Jaguar's problems stem from Nasser's stupidity of trying to make Ford a conglamerate, forgetting the auto end and the current administration conservative, no-risk-taking mind set.
It was stupid to try to sell a reskinned Ford Mondeo as a Jaguar X Type. Its a good platform but not good enough that anything could be done to it that would make it handle, ride or perform like a true Jaguar. It was also stupid to try compete with BMW and Audi model for model, the reasoning behind the X Type in the first place (a lower price entry model). Jaguar is expensive and exclusive, if not in price, then by production.
The S Type has gotten long in the tooth and Ford management neglected it for far too long. It should have been updated this year or last, not 2 years from now (2008MY).

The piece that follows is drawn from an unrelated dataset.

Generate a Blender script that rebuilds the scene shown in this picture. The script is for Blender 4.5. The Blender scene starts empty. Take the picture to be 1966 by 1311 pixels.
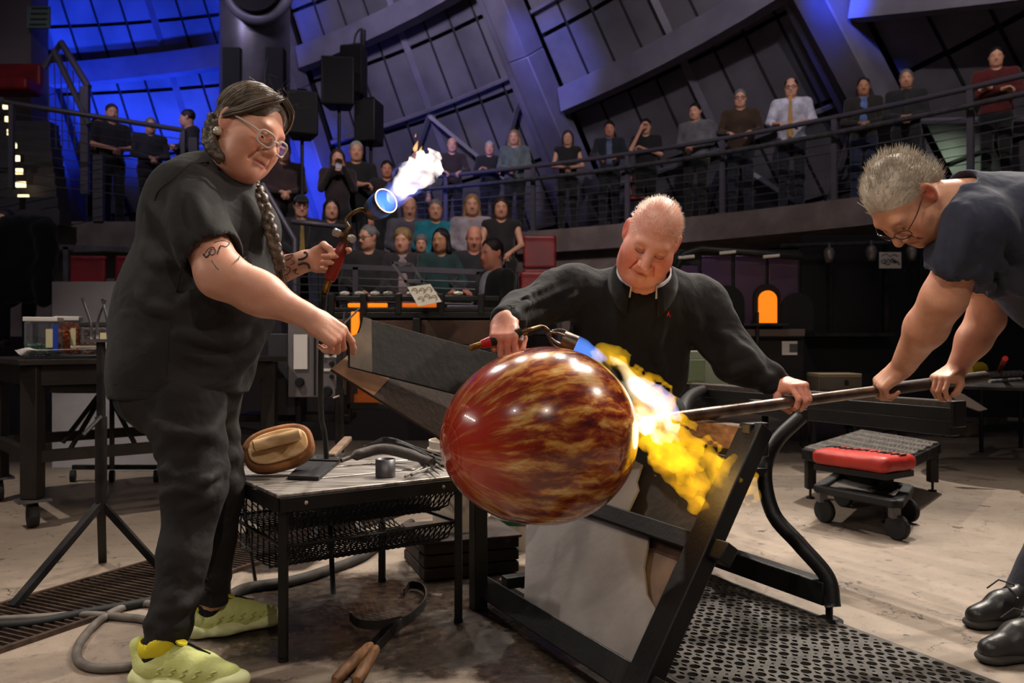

The XJ is suffering from the same thing that is killing the Five Hundred, its too damn boring. They took the very elegant lines and proportions of the Series III/X300/X308 and bulked it up. Unfortunately, it threw off all the proportions and destroyed the gracefullness of those older designs. They needed to break with the past and built something more "conservatively radical". They should have kept some design cues from the past but taken them in a new direction.
The XK is beautiful but it looks too much like an Aston Martin. AMs are muscular and beefy in their look, while Jags are supposed to be sleek and light, like the old E Type or the XK its replacing. The new XK looks like an upmarket streetsweeper, the R model doubly so. But I'm sure it will sell well.
I don't think Ford should cut Jaguar loose any more then Land Rover or Aston Martin. They are excellent halo cars, much like the Ford GT. They dovetail well with Ford's history with England. What Ford needs to do is keep their mitts out of them and let them get on with it. Let there be tech cross-pollination, like Chrysler and Benz, but let the Brits design their own cars. They know how to do it better then a bunch of Detroiters.